# start of Supplied material

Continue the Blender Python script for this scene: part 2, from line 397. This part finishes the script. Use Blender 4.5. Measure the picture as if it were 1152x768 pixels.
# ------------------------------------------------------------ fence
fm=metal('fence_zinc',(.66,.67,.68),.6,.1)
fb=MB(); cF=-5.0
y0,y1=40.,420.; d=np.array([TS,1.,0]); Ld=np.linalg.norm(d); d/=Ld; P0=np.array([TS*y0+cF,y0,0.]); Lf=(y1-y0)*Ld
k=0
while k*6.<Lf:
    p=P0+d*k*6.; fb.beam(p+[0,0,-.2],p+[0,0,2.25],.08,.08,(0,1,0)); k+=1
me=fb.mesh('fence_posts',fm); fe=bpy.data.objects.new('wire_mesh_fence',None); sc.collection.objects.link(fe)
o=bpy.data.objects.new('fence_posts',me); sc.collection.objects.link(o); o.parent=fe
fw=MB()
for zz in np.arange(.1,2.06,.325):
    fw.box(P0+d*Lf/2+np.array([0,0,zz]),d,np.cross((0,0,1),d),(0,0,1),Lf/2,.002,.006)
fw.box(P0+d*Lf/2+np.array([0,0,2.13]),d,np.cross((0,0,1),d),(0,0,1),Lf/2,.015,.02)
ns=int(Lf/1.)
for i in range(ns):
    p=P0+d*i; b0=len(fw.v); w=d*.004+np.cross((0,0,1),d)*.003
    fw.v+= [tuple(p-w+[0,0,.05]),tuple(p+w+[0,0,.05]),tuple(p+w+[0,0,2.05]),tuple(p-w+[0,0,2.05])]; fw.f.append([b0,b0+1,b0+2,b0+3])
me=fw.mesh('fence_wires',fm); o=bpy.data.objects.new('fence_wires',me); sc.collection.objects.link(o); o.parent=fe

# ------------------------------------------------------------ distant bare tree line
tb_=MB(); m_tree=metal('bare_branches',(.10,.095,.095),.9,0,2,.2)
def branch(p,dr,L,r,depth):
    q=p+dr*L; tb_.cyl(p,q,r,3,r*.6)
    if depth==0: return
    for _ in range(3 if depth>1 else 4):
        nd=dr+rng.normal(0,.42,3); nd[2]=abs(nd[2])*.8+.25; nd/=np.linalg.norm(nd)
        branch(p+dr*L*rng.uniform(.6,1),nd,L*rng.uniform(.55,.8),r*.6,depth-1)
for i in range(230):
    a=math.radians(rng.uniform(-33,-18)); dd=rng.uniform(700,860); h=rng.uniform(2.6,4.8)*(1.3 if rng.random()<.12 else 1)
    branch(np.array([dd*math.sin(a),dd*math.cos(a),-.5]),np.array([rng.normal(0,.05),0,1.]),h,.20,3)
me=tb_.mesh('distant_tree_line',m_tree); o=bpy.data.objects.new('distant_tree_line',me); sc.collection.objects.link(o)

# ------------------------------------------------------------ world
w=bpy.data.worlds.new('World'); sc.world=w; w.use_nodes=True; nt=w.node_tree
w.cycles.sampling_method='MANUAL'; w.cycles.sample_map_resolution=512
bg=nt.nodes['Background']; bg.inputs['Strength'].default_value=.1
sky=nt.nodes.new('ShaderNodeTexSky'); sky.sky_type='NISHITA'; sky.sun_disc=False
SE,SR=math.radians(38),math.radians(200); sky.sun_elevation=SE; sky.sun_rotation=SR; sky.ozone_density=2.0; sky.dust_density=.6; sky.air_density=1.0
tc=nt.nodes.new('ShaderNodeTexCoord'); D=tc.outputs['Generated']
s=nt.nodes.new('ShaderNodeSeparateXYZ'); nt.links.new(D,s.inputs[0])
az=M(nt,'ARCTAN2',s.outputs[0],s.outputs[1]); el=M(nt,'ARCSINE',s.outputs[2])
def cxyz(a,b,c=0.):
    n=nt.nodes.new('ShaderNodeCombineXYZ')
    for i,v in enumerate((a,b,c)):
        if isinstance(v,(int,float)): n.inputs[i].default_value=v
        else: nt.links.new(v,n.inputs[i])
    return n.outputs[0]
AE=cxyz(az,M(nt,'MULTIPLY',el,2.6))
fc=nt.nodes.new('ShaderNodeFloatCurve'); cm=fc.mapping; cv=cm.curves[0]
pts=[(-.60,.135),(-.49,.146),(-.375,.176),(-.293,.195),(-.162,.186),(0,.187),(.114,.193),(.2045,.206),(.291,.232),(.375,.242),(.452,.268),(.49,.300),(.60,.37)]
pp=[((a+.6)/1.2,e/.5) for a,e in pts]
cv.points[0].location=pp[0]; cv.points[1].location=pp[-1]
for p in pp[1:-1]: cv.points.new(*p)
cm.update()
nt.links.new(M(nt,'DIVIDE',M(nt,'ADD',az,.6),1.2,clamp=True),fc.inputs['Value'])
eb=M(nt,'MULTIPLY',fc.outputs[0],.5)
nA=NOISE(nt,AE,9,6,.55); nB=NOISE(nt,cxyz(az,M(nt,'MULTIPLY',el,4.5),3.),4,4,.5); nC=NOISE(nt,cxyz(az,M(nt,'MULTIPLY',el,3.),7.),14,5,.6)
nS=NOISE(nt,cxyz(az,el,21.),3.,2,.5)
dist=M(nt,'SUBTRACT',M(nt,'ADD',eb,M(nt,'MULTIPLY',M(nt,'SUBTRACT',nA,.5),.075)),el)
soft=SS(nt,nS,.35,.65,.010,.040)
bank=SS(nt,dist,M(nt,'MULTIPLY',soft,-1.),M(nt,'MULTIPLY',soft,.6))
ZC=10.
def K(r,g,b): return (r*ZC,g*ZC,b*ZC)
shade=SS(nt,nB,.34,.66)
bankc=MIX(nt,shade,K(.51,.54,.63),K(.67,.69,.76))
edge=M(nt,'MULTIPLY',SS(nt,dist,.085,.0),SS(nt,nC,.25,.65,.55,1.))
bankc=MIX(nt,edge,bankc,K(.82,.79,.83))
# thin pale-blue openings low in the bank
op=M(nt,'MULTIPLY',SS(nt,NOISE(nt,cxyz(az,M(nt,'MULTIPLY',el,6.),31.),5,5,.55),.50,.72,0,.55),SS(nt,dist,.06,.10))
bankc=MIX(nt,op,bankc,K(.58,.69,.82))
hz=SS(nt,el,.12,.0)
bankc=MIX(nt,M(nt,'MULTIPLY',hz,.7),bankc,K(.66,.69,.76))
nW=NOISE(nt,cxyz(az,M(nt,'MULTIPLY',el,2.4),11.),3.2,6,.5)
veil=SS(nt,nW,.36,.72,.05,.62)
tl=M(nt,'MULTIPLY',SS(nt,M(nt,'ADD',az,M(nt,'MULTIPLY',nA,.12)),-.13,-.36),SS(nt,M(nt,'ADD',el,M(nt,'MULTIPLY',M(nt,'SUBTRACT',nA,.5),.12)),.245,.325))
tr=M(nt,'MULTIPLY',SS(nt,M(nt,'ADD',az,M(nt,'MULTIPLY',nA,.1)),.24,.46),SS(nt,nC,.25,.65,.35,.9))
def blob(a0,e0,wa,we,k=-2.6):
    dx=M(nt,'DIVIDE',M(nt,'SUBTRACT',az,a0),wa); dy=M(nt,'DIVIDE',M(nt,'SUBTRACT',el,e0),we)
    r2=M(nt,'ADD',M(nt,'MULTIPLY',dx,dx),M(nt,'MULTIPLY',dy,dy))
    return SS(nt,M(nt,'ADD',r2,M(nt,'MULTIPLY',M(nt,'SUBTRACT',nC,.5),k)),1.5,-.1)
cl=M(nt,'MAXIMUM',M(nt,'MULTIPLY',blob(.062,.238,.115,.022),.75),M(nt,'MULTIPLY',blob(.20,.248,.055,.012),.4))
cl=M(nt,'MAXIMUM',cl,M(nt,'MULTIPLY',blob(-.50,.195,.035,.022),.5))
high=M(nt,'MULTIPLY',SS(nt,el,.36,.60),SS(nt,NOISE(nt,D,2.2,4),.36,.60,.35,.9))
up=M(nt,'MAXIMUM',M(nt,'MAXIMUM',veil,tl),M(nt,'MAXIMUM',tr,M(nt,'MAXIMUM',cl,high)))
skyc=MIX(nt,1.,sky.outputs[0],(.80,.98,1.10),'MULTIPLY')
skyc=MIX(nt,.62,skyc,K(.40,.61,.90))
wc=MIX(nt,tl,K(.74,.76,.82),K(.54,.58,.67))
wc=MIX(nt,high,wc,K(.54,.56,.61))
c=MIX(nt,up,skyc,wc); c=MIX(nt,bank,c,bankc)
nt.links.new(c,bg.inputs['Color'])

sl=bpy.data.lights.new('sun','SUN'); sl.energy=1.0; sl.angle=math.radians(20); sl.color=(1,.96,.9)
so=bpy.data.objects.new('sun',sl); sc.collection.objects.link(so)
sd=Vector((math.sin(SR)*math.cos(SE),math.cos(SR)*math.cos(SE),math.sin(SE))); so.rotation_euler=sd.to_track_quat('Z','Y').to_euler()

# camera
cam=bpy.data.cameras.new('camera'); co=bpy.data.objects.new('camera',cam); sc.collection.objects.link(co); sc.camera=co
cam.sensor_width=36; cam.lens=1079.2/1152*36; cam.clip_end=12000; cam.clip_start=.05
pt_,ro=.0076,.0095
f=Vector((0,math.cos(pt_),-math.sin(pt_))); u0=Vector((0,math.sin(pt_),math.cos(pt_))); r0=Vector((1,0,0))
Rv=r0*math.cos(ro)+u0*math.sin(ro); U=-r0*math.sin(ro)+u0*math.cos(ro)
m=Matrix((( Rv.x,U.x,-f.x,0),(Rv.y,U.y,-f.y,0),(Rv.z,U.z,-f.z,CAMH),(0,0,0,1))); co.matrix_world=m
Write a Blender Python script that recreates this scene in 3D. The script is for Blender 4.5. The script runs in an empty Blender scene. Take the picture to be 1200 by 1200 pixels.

# end of Supplied material

**What the exercise asks**
Give only the number of lines in the listing above that include the string "Blender".

**Result of the task**
2